**Exercise details**
Give back exactly the lines running from the line that holds "mb.build('gable_wall', [M_lapX, M_dark], LB)" through the line that holds "band(.22, 4.155); band(4.335, 7.065)", ends included, and no other lines.

───── Data

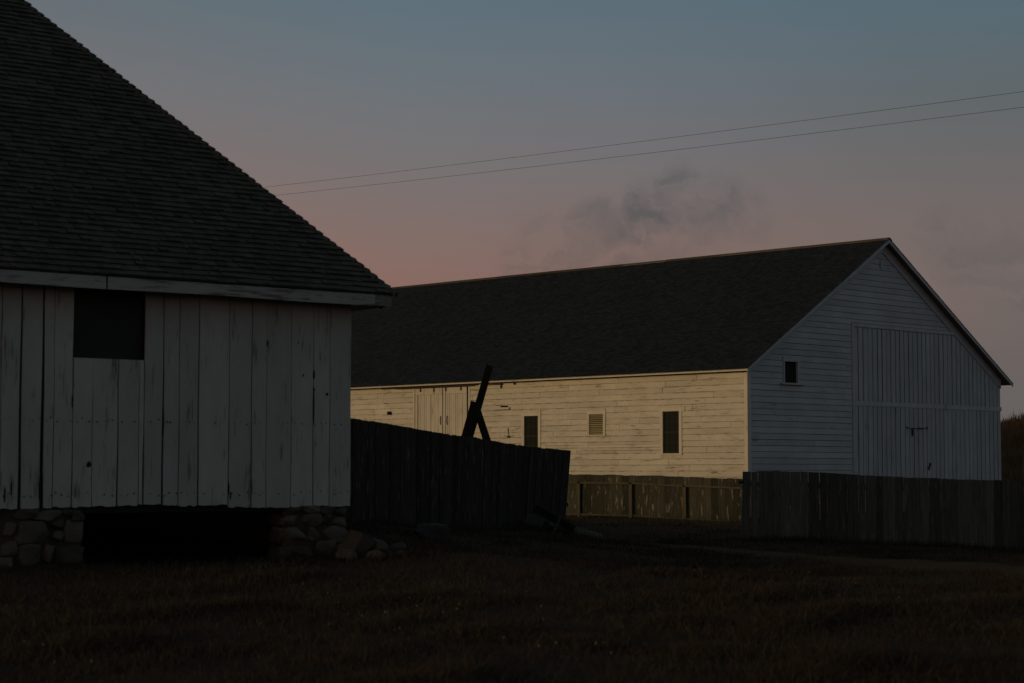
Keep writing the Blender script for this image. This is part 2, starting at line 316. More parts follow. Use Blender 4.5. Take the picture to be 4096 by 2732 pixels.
# ================================================================ long white barn (local X along the gable wall, Y along the side wall)
LB = empty('white_barn', (8.156, 69, 0), R(45), 'long white barn with peeling lap siding, gable end and dark shingle roof', 'barn')
WD, LN, ZE, EO, GO = 16.43, 34., 5.16, .40, .34     # width, length, wall top, eave and gable overhangs
APX, APZ = WD / 2, 10.485
SL = (APZ - 5.30) / (APX + EO)                       # roof slope
def roof_z(X): return 5.30 + SL * ((X if X <= APX else WD - X) + EO)
holes = {'w1': (9.98, 10.95, 2.25, 3.98), 'vent': (6.64, 7.53, 3.06, 3.98), 'w2': (2.96, 3.94, 2.34, 4.01), 'door': (13.96, 17.1, .3, 5.12)}
rects = []
zc = [1.735 + .2153 * i for i in range(-7, 17)]
for i, z in enumerate(zc):
    z1 = min(zc[i + 1] if i + 1 < len(zc) else ZE, ZE); z0 = max(z, .25)
    if z1 <= z0: continue
    subs = [(z0, z1)]
    if i in (10, 11): m_ = (z0 + z1) / 2; subs = [(z0, m_), (m_, z1)]
    y = .13 - random.uniform(0, 2)
    while y < LN:
        ln = random.choice([1.1, 1.8, 2.4, 3.1, 3.7, 4.3, 5.2]); ya, yb = max(y, .13), min(y + ln, LN); y += ln
        if yb <= ya: continue
        thin = len(subs) == 2 and 4.2 < (ya + yb) / 2 < 9.5
        for (a, b_) in (subs if thin else [(z0, z1)]): rects.append((ya, yb, a, b_))
mb = MB(); mb.box((.03, .02, .2), (.16, LN, ZE), 1)
for ho in holes.values(): rects = cut(rects, ho)
for (ya, yb, z0, z1) in rects:
    o_ = random.uniform(-.004, .004); g_ = random.uniform(.003, .009); jt = random.uniform(.002, .008); dz_ = random.uniform(-.004, .004)
    mb.solid([(-.016 + o_, yb - jt, z0 + g_), (-.016 + o_, ya + jt, z0 + g_), (-.002 + o_, ya + jt, z1 + dz_ - .002), (-.002 + o_, yb - jt, z1 - .002 - dz_)],
             [(.03, yb - jt, z0 + g_), (.03, ya + jt, z0 + g_), (.03, ya + jt, z1 + dz_ - .002), (.03, yb - jt, z1 - .002 - dz_)])
mb.build('side_wall', [M_lapY, M_dark], LB)
mb = MB(); mb.box((-.028, -.028, .2), (.02, .12, ZE)); mb.box((.022, -.028, .2), (.17, .0, ZE)); mb.build('corner_board', M_trimz, LB)
mb = MB(); mb.box((-.028, LN - .12, .2), (.02, LN + .02, ZE)); mb.build('corner_board', M_trimz, LB)
mb = MB(); mb.box((-.40, -GO, 5.185), (-.375, LN + GO, 5.285)); mb.build('fascia', M_trim, LB)
mb = MB(); mb.box((-.374, -.02, 5.19), (.02, LN, 5.21)); mb.build('soffit', M_soffit, LB)

# --- gable wall: lap siding, then boards and battens right of the door stile
mb = MB(); poly = [(.06, .2), (WD - .04, .2), (WD - .04, roof_z(WD) - .12), (APX, roof_z(APX) - .12), (.06, roof_z(0) - .12)]
mb.solid([(x, .03, z) for x, z in poly], [(x, .16, z) for x, z in poly], 1)
DX, DZ = 6.2, 7.075
gh = [(2.05, 2.94, 4.86, 5.63), (DX, WD + 1, .2, 7.22)]
rects = []; i = 0; z = .25
while z < 10.3:
    z1 = z + .2152; x = .17 - random.uniform(0, 2.)
    while x < WD:
        ln = random.choice([2.8, 3.6, 4.6, 5.6]); xa, xb = max(x, .172), min(x + ln, WD - .1); x += ln
        if xb > xa: rects.append((xa, xb, z, z1))
    z = z1
for ho in gh: rects = cut(rects, ho)
for (xa, xb, z0, z1) in rects:
    o_ = random.uniform(-.002, .002); g_ = random.uniform(.010, .016)
    p = [(xa + .002, z0 + g_), (xb - .002, z0 + g_), (xb - .002, z1 - .001), (xa + .002, z1 - .001)]
    p = clip(p, -SL, 1, roof_z(0) - .13); p = clip(p, SL, 1, roof_z(WD) + SL * WD - .13)
    if len(p) < 3: continue
    f = lambda q: -.002 - .014 * (1 - (q[1] - z0) / (z1 - z0)) + o_
    mb.solid([(q[0], f(q), q[1]) for q in p], [(q[0], .03, q[1]) for q in p])
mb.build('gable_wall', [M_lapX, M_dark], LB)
mb = MB()
def band(z0, z1):
    x = DX + .13; q = 0
    while x < WD - .05:
        ww = random.uniform(.215, .25); xb = min(x + ww, WD - .02); xc = xb
        p = [(x, z0), (xb, z0), (xb, z1), (x, z1)]; p = clip(p, SL, 1, roof_z(WD) + SL * WD - .32)
        if len(p) >= 3: yy = random.uniform(-.012, -.002); mb.solid([(a, yy, c) for a, c in p], [(a, .03, c) for a, c in p])
        gp = random.choice((.0, .0, .004, .008, .016)); bx = xb + .028 + gp / 2; x = xb + random.uniform(.010, .024) + .045 + gp
        wb = random.uniform(.075, .095); p = [(bx - wb / 2 + .012 + gp, z0 + .003), (bx + wb / 2, z0 + .003), (bx + wb / 2, z1), (bx - wb / 2 + .012 + gp, z1)]
        p = clip(p, SL, 1, roof_z(WD) + SL * WD - .325); p = clip(p, 1, 0, WD - .02)
        if len(p) >= 3: mb.solid([(a, -.034, c) for a, c in p], [(a, -.013, c) for a, c in p])
band(.22, 4.155); band(4.335, 7.065)
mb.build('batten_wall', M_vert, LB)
mb = MB()
p = [(DX - .05, 7.08), (WD, 7.08), (WD, 7.215), (DX - .05, 7.215)]; p = clip(p, SL, 1, roof_z(WD) + SL * WD - .31); mb.solid([(a, -.052, c) for a, c in p], [(a, -.0, c) for a, c in p])
mb.box((DX - .01, -.044, .22), (DX + .125, -.0, 7.077)); mb.box((DX + .13, -.038, 4.16), (WD + .03, .0, 4.33)); mb.build('door_frame', M_vert, LB)
mb = MB(); mb.tube([(9.65, -.07, 3.375), (10.3, -.065, 3.37), (11.04, -.07, 3.39)], .016); mb.box((9.64, -.075, 3.36), (9.70, -.03, 3.42)); mb.box((10.45, -.085, 3.35), (10.72, -.04, 3.40)); mb.box((10.97, -.075, 3.37), (11.06, -.03, 3.43)); mb.box((9.99, -.075, 3.08), (10.07, -.036, 3.36)); mb.build('door_latch', M_oldiron, LB)
mb = MB(); mb.bar((11.07, -.07, 1.80), (11.22, -.07, 2.02), .05, .05); mb.box((11.18, -.06, 1.98), (11.27, -.02, 2.06)); mb.build('door_handle', M_oldiron, LB)
mb = MB(); mb.box((8.06, -.05, 9.36), (8.22, -.018, 9.68)); mb.build('vent_board', M_lapX, LB)
# frieze boards on the wall under the rakes, bargeboards, soffit
mb = MB()
for s in (0, 1):
    X = lambda t: t if s == 0 else WD - t
    p = [(X(.0), roof_z(0) - .10), (X(APX), roof_z(APX) - .10), (X(APX), roof_z(APX) - .52), (X(.0), roof_z(0) - .46)]
    if s == 0: p = p[::-1]
    mb.solid([(a, -.048, c) for a, c in p], [(a, -.018, c) for a, c in p])
mb.build('frieze', M_lapX, LB)
for s in (0, 1):
    X = lambda t: t if s == 0 else WD - t
    mb = MB(); p = [(X(-EO - .02), roof_z(-EO) - .02), (X(APX), roof_z(APX) - .0), (X(APX), roof_z(APX) - .17), (X(-EO - .02), roof_z(-EO) - .15)]
    if s == 0: p = p[::-1]
    mb.solid([(a, -GO - .012, c) for a, c in p], [(a, -GO + .016, c) for a, c in p]); mb.build('bargeboard', M_vert, LB)
mb = MB()
for s in (0, 1):
    X = lambda t: t if s == 0 else WD - t
    p = [(X(-EO), roof_z(-EO) - .03), (X(APX), roof_z(APX) - .03), (X(APX), roof_z(APX) - .075), (X(-EO), roof_z(-EO) - .075)]
    if s == 0: p = p[::-1]
    mb.solid([(a, -GO + .018, c) for a, c in p], [(a, LN + GO, c) for a, c in p])
mb.build('roof_deck', M_soffit, LB)
mb = MB(); mb.box((WD - .03, .04, .2), (WD, LN, 5.1)); mb.box((.04, LN - .1, .2), (WD - .04, LN, 5.1)); p = [(.1, 5.1), (WD - .1, 5.1), (APX, APZ - .25)]; mb.solid([(a, LN - .1, c) for a, c in p], [(a, LN, c) for a, c in p]); mb.build('rear_wall', M_vert, LB)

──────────

**Written response**
mb.build('gable_wall', [M_lapX, M_dark], LB)
mb = MB()
def band(z0, z1):
    x = DX + .13; q = 0
    while x < WD - .05:
        ww = random.uniform(.215, .25); xb = min(x + ww, WD - .02); xc = xb
        p = [(x, z0), (xb, z0), (xb, z1), (x, z1)]; p = clip(p, SL, 1, roof_z(WD) + SL * WD - .32)
        if len(p) >= 3: yy = random.uniform(-.012, -.002); mb.solid([(a, yy, c) for a, c in p], [(a, .03, c) for a, c in p])
        gp = random.choice((.0, .0, .004, .008, .016)); bx = xb + .028 + gp / 2; x = xb + random.uniform(.010, .024) + .045 + gp
        wb = random.uniform(.075, .095); p = [(bx - wb / 2 + .012 + gp, z0 + .003), (bx + wb / 2, z0 + .003), (bx + wb / 2, z1), (bx - wb / 2 + .012 + gp, z1)]
        p = clip(p, SL, 1, roof_z(WD) + SL * WD - .325); p = clip(p, 1, 0, WD - .02)
        if len(p) >= 3: mb.solid([(a, -.034, c) for a, c in p], [(a, -.013, c) for a, c in p])
band(.22, 4.155); band(4.335, 7.065)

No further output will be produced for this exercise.